Así que tomo los arrebatos de frustración
e ira que me provoca el Conejo con reloj aliciano como tratamiento terapéutico
para agilizar mis neuronas, aunque se me deteriore el carácter y extinga el
buen humor.
Mi Conejo es reacio al equilibrio. No hay forma de convencerlo. Los juegos de contrapeso son precarios y
apenas duran lo que tardo en agregar una pincelada espesa en una u otra
dirección. Como el buhito del Candy
Crash, tengo que alternar un toque rosa en la nariz con una veta blanca
en el pompón del rabo porque si no ¡panzazo! Otra vida perdida…
Reconozco que hay cosas que me sí me gustan
(aunque ninguna de ellas contribuya al
equilibrio). El posicionamiento de
los ojos, el sombreado de las pestañas, los bigotes que quedaron
sorpresivamente simétricos. Las manos
que si en volumen vamos que venimos y no dejo de retocar, la gestualidad está
cerca de lo que buscaba.
Y está el asunto de las texturas. Es interesante comprobar cómo siguen vigentes
las palabras que me dijera un viejo pintor de Lanús cuando, siendo muy
chica, lo mío era pintar sólo gatitos: “Que el pincel vaya en la dirección del
pelaje; pintalo como si lo estuvieras acariciando.” Con mi Conejo no es el pincel sino el
aplicador de pintura dimensional, pero el truco funciona igual: ir en el
sentido –presunto- del pelo de un conejo.

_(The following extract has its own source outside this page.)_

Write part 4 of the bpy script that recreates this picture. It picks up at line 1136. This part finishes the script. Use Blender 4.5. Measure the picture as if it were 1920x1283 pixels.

Texturiza y sugiere sombras y profundidades (a más de disimular uniones
y defectos de la cartapesta).
Como con mis Bandejas Enmascaradas, la
cuestión sigue siendo los dichosos ángulos y los variables puntos de vistas,
que en el Conejo hay 360 grados de
posibilidades.
Le falta trabajo todavía, pero supongo que
mi cerebro demasiado acomodado al papel plano ha tenido suficiente zarandeo
como para permitirme la licencia de volver por un rato a la placidez segura de
las dos dimensiones. Dibujar como recreo.